By Emadeddin Badi
Libya’s security sector has become virtually unrecognizable from what it was a decade ago owing to the transformations brought about since the 2011 revolution.
This evolution has implications for any attempt to usher in short-term and interim security arrangements – including brokering ceasefires or improving security provision and policing capabilities – as well as longer-term security sector reform (SSR) efforts.
PART (IV)
Hybridization by way of SSR
Post-2011 authorities have attempted to bring most of these local armed actors – regardless of the backdrop against which they were formed – under competing iterations of centralized command.
They expected, in theory, for them to undertake particular security enforcement functions or deal with emerging threats, such as terrorism.
The Warriors Affairs Commission (WAC) – one example of a state-sponsored reintegration effort – was supposed to offer capacity-building opportunities for ex-rebels based on their backgrounds and aspirations; however, it was flooded with applications, with 250,000 self-proclaimed ex-rebels registering by mid-2013, which hampered its ability to work effectively.
The absorption capacity of the Gadaffi-inherited formal security structures was also minimal as most were never meant to operate with clear mandates. That aside, many of those registered with the WAC preferred to retain their ties to their communities, and therefore shied away from engaging with a process that would see those links severed.
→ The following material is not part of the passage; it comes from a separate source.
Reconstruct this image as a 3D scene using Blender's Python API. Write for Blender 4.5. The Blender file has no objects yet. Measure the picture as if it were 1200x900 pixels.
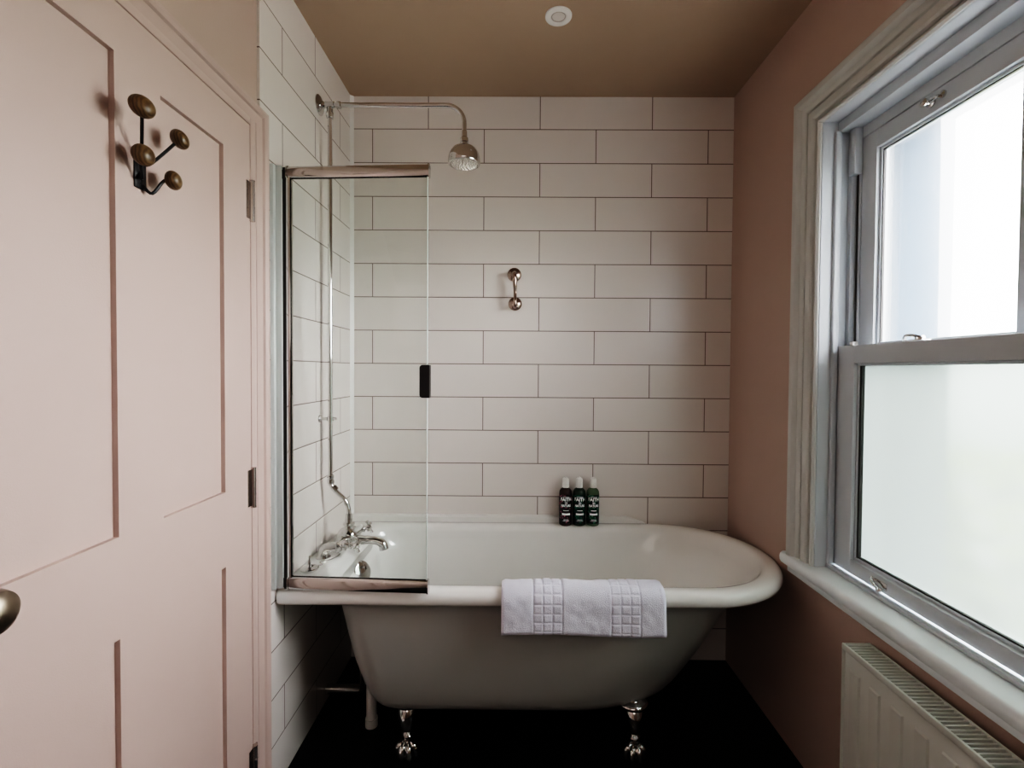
import bpy, bmesh, math, random
from math import pi, sin, cos, radians
from mathutils import Vector, Matrix, noise
random.seed(4)
scene = bpy.context.scene
COL = scene.collection

# ------------------------------------------------------------------ materials
def new_mat(name):
    m = bpy.data.materials.new(name); m.use_nodes = True
    nt = m.node_tree
    b = nt.nodes['Principled BSDF']
    return m, nt, b

def pmat(name, col, rough=0.5, metal=0.0, bump=0.0, bscale=200.0, var=0.0, coat=0.0, spec=0.5, sheen=0.0):
    m, nt, b = new_mat(name)
    b.inputs['Base Color'].default_value = (*col, 1)
    b.inputs['Roughness'].default_value = rough
    b.inputs['Metallic'].default_value = metal
    b.inputs['Coat Weight'].default_value = coat
    b.inputs['Specular IOR Level'].default_value = spec
    b.inputs['Sheen Weight'].default_value = sheen
    tc = nt.nodes.new('ShaderNodeTexCoord')
    nz = nt.nodes.new('ShaderNodeTexNoise'); nz.inputs['Scale'].default_value = bscale
    nt.links.new(tc.outputs['Object'], nz.inputs['Vector'])
    if bump:
        bp = nt.nodes.new('ShaderNodeBump'); bp.inputs['Strength'].default_value = bump
        bp.inputs['Distance'].default_value = 0.002
        nt.links.new(nz.outputs['Fac'], bp.inputs['Height'])
        nt.links.new(bp.outputs['Normal'], b.inputs['Normal'])
    n2 = nt.nodes.new('ShaderNodeTexNoise'); n2.inputs['Scale'].default_value = 3.0
    nt.links.new(tc.outputs['Object'], n2.inputs['Vector'])
    mr = nt.nodes.new('ShaderNodeMapRange')
    mr.inputs['To Min'].default_value = 1 - var; mr.inputs['To Max'].default_value = 1 + var
    nt.links.new(n2.outputs['Fac'], mr.inputs['Value'])
    mx = nt.nodes.new('ShaderNodeVectorMath'); mx.operation = 'SCALE'
    mx.inputs[0].default_value = col
    nt.links.new(mr.outputs['Result'], mx.inputs['Scale'])
    nt.links.new(mx.outputs['Vector'], b.inputs['Base Color'])
    return m

TW, TH = 0.499, 0.1495
def tile_mat(name, axis, off):
    m, nt, b = new_mat(name)
    L = nt.links.new
    tc = nt.nodes.new('ShaderNodeTexCoord')
    sp = nt.nodes.new('ShaderNodeSeparateXYZ'); L(tc.outputs['Object'], sp.inputs[0])
    ax = nt.nodes.new('ShaderNodeMath'); ax.operation = 'SUBTRACT'; ax.inputs[1].default_value = off - 20 * TW
    L(sp.outputs[axis], ax.inputs[0])
    az = nt.nodes.new('ShaderNodeMath'); az.operation = 'SUBTRACT'; az.inputs[1].default_value = 2.388 - 17 * TH
    L(sp.outputs['Z'], az.inputs[0])
    cb = nt.nodes.new('ShaderNodeCombineXYZ'); L(ax.outputs[0], cb.inputs[0]); L(az.outputs[0], cb.inputs[1])
    def brick(msize, smooth):
        br = nt.nodes.new('ShaderNodeTexBrick')
        br.inputs['Scale'].default_value = 1.0
        br.inputs['Mortar Size'].default_value = msize
        br.inputs['Mortar Smooth'].default_value = smooth
        br.inputs['Brick Width'].default_value = TW
        br.inputs['Row Height'].default_value = TH
        br.inputs['Bias'].default_value = 0
        br.offset = 0.5; br.offset_frequency = 2; br.squash = 1.0
        L(cb.outputs[0], br.inputs['Vector'])
        return br
    b1 = brick(0.0020, 0.15)
    b1.inputs['Color1'].default_value = (0.755, 0.715, 0.685, 1)
    b1.inputs['Color2'].default_value = (0.735, 0.695, 0.665, 1)
    b1.inputs['Mortar'].default_value = (0.19, 0.16, 0.145, 1)
    L(b1.outputs['Color'], b.inputs['Base Color'])
    b2 = brick(0.006, 1.0)
    inv = nt.nodes.new('ShaderNodeMath'); inv.operation = 'SUBTRACT'; inv.inputs[0].default_value = 1.0
    L(b2.outputs['Fac'], inv.inputs[1])
    nz = nt.nodes.new('ShaderNodeTexNoise'); nz.inputs['Scale'].default_value = 9.0
    L(tc.outputs['Object'], nz.inputs['Vector'])
    ad = nt.nodes.new('ShaderNodeMath'); ad.operation = 'MULTIPLY_ADD'; ad.inputs[1].default_value = 0.05
    L(nz.outputs['Fac'], ad.inputs[0]); L(inv.outputs[0], ad.inputs[2])
    bp = nt.nodes.new('ShaderNodeBump'); bp.inputs['Strength'].default_value = 0.22; bp.inputs['Distance'].default_value = 0.002
    L(ad.outputs[0], bp.inputs['Height']); L(bp.outputs['Normal'], b.inputs['Normal'])
    rr = nt.nodes.new('ShaderNodeMapRange'); rr.inputs['To Min'].default_value = 0.2; rr.inputs['To Max'].default_value = 0.8
    L(b1.outputs['Fac'], rr.inputs['Value']); L(rr.outputs['Result'], b.inputs['Roughness'])
    return m

def pane_mat(name, t_clear, t_milk, t_rough, col, rough):
    m = bpy.data.materials.new(name); m.use_nodes = True
    nt = m.node_tree; nt.nodes.clear(); L = nt.links.new
    out = nt.nodes.new('ShaderNodeOutputMaterial')
    tr = nt.nodes.new('ShaderNodeBsdfTransparent'); tr.inputs[0].default_value = (*col, 1)
    tl = nt.nodes.new('ShaderNodeBsdfTranslucent'); tl.inputs[0].default_value = (*col, 1)
    rf = nt.nodes.new('ShaderNodeBsdfRefraction'); rf.inputs['Color'].default_value = (*col, 1)
    rf.inputs['Roughness'].default_value = rough; rf.inputs['IOR'].default_value = 1.08
    gl = nt.nodes.new('ShaderNodeBsdfGlossy'); gl.inputs['Roughness'].default_value = 0.15
    fr = nt.nodes.new('ShaderNodeFresnel'); fr.inputs['IOR'].default_value = 1.45
    geo = nt.nodes.new('ShaderNodeNewGeometry')
    m1 = nt.nodes.new('ShaderNodeMixShader'); m1.inputs[0].default_value = t_milk / max(1e-6, t_milk + t_rough)
    L(rf.outputs[0], m1.inputs[1]); L(tl.outputs[0], m1.inputs[2])
    m2 = nt.nodes.new('ShaderNodeMixShader'); m2.inputs[0].default_value = t_clear
    L(m1.outputs[0], m2.inputs[1]); L(tr.outputs[0], m2.inputs[2])
    sc = nt.nodes.new('ShaderNodeMath'); sc.operation = 'MULTIPLY'; sc.inputs[1].default_value = 0.6
    L(fr.outputs[0], sc.inputs[0])
    m3 = nt.nodes.new('ShaderNodeMixShader'); L(sc.outputs[0], m3.inputs[0])
    L(m2.outputs[0], m3.inputs[1]); L(gl.outputs[0], m3.inputs[2])
    L(m3.outputs[0], out.inputs[0])
    return m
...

In addition, the main revolutionary brigades (particularly those from Misrata and Zintan) had either been continuously supplied with weapons by foreign states or had bought weapons or looted them from regime warehouses.
They therefore emerged from the 2011 civil war possessing far better equipment and resources than the formal forces into which they would have been – in theory – reintegrated.
This dynamic hampered any meaningful SSR process by design. This may explain why – for expediency – these armed groups were instead integrated into broad umbrella structures that did not meaningfully alter their composition or chain of command.
Designed to be “provisional” substitutes for the army and the police, these entities were essentially tools through which competing stakeholders could temporarily co-opt armed actors, though without a clear process as to how their localistic inclinations would be diluted in the long run.
These structures included the Supreme Security Committees, the Libya Shield Force, the Border Guard, and the Petroleum Facilities Guard. An affiliation with these entities guaranteed armed actors a steady stream of income – in the form of salaries – with virtually no meaningful contribution to the improvement of the state’s monopoly on the use of force.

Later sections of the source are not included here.